The United Arab Emirates announced on Tuesday (April 28) that it is leaving OPEC and the wider OPEC+ alliance from May 1, in a move that weakens cohesion within the world’s largest producers’ bloc and removes a major member from the Saudi-led system of production quotas.

UAE Energy Minister Suhail Mohamed al-Mazrouei told Reuters that the decision followed a careful review of the country’s energy strategies. Asked whether Riyadh or other partners had been consulted, he said the UAE had not raised the matter with any other country. “This is a policy decision, it has been done after a careful look at current and future policies related to level of production,” he said.

Departing the group frees the UAE to use its full crude capacity of around 5 million barrels per day without reference to OPEC quotas, eroding Saudi Arabia’s ability to defend prices through coordinated cuts. Al-Mazrouei said the move was unlikely to have a major immediate market impact given existing supply disruptions tied to the Iran conflict and the near-closure of the Strait of Hormuz.

The exit also draws attention in Washington, where President Donald Trump has publicly criticised OPEC for “ripping off the rest of the world” through inflated prices.

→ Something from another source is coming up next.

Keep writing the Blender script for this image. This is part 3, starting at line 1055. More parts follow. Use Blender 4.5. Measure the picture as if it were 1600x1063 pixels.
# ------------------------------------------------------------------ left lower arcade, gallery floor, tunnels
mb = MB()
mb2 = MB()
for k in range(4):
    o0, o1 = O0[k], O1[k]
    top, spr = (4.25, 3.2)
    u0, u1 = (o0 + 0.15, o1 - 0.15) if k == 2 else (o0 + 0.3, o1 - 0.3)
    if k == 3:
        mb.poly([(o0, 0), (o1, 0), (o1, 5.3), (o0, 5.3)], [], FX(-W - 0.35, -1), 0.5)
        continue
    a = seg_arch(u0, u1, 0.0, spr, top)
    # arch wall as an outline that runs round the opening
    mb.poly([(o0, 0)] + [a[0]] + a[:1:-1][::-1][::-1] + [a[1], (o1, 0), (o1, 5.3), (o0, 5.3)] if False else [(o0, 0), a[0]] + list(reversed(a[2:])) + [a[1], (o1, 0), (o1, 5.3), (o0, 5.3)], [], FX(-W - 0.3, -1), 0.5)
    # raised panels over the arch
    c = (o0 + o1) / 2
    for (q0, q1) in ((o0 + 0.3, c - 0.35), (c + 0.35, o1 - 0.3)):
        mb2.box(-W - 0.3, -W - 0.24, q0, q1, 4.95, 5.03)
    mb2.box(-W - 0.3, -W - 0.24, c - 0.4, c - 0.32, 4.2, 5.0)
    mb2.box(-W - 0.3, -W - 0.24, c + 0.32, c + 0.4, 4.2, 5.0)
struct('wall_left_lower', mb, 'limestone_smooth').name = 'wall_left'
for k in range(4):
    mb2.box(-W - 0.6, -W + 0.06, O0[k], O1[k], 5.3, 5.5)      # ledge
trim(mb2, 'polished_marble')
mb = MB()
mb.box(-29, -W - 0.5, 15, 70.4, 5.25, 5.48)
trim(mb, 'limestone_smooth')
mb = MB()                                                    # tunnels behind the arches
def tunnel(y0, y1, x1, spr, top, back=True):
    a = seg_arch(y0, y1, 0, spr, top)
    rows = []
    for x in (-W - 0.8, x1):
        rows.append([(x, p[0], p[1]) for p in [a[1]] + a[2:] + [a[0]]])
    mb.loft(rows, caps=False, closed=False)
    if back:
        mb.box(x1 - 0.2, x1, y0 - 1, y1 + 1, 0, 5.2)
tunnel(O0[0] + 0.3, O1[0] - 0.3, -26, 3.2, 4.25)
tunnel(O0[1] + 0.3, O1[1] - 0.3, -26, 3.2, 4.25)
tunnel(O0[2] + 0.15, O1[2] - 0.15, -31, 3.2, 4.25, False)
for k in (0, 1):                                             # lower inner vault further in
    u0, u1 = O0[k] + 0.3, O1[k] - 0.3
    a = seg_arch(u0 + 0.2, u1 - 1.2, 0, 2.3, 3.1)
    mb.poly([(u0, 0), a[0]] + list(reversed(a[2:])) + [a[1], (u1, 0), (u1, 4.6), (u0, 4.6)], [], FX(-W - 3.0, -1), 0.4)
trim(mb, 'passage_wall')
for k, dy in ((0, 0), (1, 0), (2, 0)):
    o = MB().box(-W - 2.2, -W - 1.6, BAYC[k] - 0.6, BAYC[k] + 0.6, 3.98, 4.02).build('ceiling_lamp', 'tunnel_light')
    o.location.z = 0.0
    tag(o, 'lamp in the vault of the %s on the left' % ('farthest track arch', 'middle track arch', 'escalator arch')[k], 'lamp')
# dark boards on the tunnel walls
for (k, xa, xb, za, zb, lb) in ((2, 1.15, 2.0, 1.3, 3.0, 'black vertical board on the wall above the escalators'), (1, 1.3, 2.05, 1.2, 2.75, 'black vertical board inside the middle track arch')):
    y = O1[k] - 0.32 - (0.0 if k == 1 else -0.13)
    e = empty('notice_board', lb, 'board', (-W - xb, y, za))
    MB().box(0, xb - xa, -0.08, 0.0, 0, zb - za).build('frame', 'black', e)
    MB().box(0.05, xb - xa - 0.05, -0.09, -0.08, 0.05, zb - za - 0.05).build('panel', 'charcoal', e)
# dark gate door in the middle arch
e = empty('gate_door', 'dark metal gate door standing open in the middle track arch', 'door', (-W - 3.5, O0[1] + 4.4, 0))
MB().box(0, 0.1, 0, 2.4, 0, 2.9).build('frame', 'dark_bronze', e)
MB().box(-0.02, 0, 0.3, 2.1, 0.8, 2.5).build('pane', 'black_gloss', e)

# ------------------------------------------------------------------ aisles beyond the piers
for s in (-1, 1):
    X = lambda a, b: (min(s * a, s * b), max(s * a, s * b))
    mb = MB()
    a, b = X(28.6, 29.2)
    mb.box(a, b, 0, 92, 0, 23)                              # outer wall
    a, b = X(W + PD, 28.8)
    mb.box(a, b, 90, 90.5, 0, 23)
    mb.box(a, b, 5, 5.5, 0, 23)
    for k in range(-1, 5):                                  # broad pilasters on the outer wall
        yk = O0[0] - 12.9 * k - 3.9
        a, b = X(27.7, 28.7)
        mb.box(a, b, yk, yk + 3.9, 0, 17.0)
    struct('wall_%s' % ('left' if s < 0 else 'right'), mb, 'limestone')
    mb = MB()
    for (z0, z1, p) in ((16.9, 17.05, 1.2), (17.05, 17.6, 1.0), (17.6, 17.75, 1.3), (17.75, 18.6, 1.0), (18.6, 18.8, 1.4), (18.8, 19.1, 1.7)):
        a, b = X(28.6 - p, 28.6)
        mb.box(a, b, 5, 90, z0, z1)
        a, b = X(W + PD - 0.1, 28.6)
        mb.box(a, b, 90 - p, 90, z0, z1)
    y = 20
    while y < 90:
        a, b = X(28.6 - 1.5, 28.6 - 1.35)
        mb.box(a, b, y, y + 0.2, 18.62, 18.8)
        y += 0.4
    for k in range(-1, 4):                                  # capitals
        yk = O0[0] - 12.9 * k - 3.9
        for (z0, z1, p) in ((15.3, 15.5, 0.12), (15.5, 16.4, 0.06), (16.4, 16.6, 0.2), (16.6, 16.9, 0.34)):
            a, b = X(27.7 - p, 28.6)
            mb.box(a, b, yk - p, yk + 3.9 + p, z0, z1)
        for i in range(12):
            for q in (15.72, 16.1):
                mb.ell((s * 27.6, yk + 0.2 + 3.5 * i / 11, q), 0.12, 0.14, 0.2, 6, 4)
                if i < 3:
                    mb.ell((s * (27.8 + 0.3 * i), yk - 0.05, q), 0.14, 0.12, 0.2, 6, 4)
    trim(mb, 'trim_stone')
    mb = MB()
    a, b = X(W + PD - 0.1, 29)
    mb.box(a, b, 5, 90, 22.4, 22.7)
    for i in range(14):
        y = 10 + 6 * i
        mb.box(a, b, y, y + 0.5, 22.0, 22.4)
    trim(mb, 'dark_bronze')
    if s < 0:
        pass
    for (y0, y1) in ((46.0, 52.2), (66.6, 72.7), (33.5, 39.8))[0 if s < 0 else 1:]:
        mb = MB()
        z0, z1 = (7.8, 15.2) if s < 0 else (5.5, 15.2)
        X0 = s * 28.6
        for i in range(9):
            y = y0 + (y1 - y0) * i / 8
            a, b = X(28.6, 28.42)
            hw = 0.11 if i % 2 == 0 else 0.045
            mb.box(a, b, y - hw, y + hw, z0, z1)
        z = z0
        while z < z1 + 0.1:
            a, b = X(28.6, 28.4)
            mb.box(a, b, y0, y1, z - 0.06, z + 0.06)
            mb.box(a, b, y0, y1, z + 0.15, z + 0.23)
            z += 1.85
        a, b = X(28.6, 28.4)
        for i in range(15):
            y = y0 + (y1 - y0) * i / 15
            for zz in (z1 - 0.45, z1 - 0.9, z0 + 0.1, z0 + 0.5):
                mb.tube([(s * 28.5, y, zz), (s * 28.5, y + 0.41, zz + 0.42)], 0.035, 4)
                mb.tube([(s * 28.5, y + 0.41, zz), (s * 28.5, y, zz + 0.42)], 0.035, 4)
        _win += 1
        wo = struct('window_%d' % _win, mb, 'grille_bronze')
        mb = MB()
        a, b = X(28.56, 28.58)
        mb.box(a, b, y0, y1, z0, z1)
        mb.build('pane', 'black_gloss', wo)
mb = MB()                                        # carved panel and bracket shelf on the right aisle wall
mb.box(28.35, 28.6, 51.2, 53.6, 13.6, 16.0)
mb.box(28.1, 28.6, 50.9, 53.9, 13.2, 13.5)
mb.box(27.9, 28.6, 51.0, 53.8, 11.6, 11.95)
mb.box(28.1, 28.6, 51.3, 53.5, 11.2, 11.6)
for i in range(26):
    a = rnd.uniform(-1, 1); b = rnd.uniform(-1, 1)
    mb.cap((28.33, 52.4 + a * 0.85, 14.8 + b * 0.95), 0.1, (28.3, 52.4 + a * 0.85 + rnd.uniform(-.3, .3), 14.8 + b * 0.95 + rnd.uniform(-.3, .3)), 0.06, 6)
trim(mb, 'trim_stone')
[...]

For Sri Lanka, a net oil importer that spends close to a fifth of its import bill on energy, the loss of UAE-side coordination raises the prospect of greater price volatility on top of the Hormuz premium already pushing up CPC procurement costs. The rupee closed at Rs.319.00/320.00 against the US dollar on Tuesday. On the same day, President Trump said Iran had asked Washington to reopen the Strait of Hormuz amid what he described as the country’s “state of collapse.”